The Digital Asset Market Clarity Act — one of the most anticipated pieces of crypto legislation in U.S. history — has passed the House but is now stalled in the Senate. The twist? Major crypto firms that once supported it are now working against it. Here's a plain-English breakdown of what's happening.

What Happened

The Clarity Act is a piece of U.S. legislation designed to resolve one of the longest-running debates in crypto: are digital assets commodities or securities? This distinction matters enormously because it determines which regulator — the SEC or the CFTC — has authority over them, and what legal obligations exchanges and developers must follow. The bill passed the House of Representatives but has hit a major wall in the Senate, where a planned committee review was cancelled after losing key industry support.

The most significant development was Coinbase CEO Brian Armstrong publicly withdrawing his support for the bill, a move that triggered a chain reaction of opposition from other major industry players. The complaints focus on two specific provisions: a clause that limits stablecoin rewards (preventing crypto platforms from offering interest on stablecoins held in user accounts), and restrictions on tokenized stocks — blockchain-based versions of traditional equities. Many crypto firms argue these clauses stifle innovation rather than clarify the regulatory landscape. Traditional banks, on the other hand, lobbied heavily for those same restrictions to protect their deposit base from competition.

Separately, President Trump has publicly weighed in, posting that the U.S. needs to get market structure legislation done "ASAP" and warning banks not to use the Clarity Act as a hostage in the broader stablecoin fight. The GENIUS Act — a stablecoin-specific bill — is also moving through Congress alongside the Clarity Act, adding further complexity to the legislative picture. Upcoming events like the DC Blockchain Summit and Digital Asset Summit in New York are expected to produce public statements from lawmakers and regulators that could shift the debate.

Why It Matters

The lack of clear crypto regulation in the U.S. is not just a legal problem — it's a practical one. Without clarity on whether a token is a commodity or security, exchanges face constant legal risk, developers can't know whether their protocols are compliant, and institutional investors are cautious about entering new markets. Every year the Clarity Act is delayed is another year where U.S. crypto firms operate in legal grey zones while offshore competitors move faster.
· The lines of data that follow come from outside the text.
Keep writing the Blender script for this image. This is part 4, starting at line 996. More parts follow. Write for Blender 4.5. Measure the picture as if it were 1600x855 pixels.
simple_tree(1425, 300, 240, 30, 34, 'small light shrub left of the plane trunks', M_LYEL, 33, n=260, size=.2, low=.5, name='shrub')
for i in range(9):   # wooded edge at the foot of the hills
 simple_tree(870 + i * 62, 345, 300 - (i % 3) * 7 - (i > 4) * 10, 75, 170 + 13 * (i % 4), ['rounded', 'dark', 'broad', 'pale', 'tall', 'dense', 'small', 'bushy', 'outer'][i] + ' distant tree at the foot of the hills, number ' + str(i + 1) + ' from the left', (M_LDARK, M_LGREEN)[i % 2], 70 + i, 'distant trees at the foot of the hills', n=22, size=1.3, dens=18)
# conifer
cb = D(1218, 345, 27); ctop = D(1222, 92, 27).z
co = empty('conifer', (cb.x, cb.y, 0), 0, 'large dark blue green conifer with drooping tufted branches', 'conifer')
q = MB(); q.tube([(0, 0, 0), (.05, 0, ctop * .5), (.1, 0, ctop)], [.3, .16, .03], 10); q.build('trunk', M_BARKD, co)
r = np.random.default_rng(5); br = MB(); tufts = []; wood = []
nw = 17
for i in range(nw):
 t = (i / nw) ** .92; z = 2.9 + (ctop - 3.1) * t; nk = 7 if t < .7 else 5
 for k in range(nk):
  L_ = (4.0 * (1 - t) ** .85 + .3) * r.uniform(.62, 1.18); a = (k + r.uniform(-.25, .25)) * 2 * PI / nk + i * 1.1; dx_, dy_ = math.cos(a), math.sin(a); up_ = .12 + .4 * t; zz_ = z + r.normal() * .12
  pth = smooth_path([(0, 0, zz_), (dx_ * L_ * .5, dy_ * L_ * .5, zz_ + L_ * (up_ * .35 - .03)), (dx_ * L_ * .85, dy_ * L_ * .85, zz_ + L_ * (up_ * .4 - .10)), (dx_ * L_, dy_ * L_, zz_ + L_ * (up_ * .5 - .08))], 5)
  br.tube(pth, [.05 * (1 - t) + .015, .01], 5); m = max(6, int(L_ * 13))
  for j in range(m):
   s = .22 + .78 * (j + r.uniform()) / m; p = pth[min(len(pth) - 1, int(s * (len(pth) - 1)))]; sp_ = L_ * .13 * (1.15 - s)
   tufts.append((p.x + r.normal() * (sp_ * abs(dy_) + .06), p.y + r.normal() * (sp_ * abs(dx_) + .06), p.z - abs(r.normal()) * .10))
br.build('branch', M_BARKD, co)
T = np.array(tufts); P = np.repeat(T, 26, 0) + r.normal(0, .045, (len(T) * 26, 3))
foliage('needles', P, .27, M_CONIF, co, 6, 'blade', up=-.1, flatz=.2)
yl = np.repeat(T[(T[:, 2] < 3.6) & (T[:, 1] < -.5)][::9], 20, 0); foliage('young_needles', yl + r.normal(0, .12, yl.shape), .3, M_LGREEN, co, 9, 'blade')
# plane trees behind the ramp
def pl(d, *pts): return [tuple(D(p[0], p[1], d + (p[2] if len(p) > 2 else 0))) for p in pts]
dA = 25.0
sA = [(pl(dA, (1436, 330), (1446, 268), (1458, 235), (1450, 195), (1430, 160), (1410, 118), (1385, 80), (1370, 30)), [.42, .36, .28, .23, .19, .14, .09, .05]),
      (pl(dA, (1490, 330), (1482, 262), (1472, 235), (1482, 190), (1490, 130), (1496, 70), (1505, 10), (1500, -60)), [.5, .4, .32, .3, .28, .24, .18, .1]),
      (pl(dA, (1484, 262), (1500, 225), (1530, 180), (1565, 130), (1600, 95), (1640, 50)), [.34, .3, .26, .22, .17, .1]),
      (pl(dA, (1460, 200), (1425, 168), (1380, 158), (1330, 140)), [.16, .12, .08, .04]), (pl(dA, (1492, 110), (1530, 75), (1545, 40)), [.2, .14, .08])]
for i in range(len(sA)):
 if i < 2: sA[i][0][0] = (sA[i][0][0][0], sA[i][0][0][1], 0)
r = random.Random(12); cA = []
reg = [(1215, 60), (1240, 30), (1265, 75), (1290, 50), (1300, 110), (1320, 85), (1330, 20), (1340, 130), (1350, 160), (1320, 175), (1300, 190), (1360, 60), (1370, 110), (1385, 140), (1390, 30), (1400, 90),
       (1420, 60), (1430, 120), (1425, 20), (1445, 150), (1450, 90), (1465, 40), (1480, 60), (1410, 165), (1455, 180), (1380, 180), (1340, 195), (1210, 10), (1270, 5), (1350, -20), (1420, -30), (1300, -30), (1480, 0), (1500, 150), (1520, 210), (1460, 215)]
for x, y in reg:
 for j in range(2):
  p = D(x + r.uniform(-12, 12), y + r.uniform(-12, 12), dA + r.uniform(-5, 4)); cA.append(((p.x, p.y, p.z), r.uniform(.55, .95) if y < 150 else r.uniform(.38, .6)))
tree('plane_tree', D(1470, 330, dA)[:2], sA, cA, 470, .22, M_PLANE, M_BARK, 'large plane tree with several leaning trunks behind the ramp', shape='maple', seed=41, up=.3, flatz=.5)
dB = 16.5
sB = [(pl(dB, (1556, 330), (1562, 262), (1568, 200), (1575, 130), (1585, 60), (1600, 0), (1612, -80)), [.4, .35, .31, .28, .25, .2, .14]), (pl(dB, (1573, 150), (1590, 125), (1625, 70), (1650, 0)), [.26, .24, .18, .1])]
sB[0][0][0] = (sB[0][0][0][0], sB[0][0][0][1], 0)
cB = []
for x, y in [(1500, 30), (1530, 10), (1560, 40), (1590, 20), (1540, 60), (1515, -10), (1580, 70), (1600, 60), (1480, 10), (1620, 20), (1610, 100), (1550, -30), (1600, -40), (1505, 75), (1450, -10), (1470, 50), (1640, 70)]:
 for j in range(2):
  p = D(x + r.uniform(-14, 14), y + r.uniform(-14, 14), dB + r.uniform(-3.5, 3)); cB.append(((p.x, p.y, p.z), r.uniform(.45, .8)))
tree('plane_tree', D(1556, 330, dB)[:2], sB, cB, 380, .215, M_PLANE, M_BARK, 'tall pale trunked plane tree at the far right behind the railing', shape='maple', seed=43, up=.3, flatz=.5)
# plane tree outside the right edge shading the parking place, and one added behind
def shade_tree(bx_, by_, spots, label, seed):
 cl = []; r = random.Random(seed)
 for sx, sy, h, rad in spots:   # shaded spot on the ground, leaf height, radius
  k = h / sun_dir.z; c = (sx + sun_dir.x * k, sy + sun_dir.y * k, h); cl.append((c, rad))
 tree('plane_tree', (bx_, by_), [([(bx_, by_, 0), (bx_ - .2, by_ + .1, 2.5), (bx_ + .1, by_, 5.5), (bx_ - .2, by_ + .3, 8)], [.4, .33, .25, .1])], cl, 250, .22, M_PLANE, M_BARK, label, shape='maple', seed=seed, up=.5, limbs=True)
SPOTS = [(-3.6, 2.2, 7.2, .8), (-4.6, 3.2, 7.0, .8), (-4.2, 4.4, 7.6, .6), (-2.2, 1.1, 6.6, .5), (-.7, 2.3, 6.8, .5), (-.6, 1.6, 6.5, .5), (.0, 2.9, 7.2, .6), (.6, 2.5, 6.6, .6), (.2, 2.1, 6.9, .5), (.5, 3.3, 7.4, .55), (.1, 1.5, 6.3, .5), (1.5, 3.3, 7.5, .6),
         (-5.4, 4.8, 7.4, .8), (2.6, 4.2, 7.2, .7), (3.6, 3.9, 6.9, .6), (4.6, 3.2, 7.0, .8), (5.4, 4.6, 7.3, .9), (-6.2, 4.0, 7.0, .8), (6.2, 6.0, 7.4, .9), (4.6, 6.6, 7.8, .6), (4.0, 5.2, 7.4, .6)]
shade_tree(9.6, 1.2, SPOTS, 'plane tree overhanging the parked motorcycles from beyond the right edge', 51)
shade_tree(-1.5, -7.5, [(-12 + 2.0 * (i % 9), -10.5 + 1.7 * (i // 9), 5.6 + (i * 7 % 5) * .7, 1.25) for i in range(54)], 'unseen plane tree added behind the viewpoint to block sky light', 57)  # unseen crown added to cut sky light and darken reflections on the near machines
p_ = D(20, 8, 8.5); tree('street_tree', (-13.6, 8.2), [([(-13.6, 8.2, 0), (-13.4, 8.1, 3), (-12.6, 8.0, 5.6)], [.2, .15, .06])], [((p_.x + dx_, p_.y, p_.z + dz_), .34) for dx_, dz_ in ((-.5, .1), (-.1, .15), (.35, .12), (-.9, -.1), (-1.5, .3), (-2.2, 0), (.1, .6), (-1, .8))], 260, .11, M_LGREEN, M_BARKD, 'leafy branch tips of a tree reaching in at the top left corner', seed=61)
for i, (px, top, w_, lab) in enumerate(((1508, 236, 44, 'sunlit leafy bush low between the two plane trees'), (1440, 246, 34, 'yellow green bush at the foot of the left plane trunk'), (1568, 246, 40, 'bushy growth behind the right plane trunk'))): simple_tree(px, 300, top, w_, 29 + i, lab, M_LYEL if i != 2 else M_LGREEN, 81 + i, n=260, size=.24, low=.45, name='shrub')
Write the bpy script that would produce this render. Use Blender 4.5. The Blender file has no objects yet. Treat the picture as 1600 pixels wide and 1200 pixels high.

Trump's public comment that delays will "push the industry overseas" reflects a real risk. Several major crypto projects and exchanges have already moved significant operations to more regulatory-friendly jurisdictions like the UAE, Singapore, and the EU (under MiCA). The Clarity Act debate is ultimately about whether the U.S. retains its position as the centre of global crypto finance — or cedes that ground while lawmakers argue over stablecoin interest rates.

Key Takeaways

›The U.S. Digital Asset Market Clarity Act passed the House but has stalled in the Senate after losing key industry support from Coinbase and others.

›The central dispute is over two clauses: limits on stablecoin yield for retail holders, and restrictions on tokenized stocks.

›Banks lobbied for the restrictive clauses; crypto firms argue they stifle innovation and want them removed or amended before supporting the bill.

›President Trump publicly called for fast-tracking the legislation, warning that delays risk pushing the crypto industry to offshore jurisdictions.

›The Federal Reserve's March 18 rate decision and upcoming industry summits in DC and New York are the next key catalysts to watch on the regulatory front.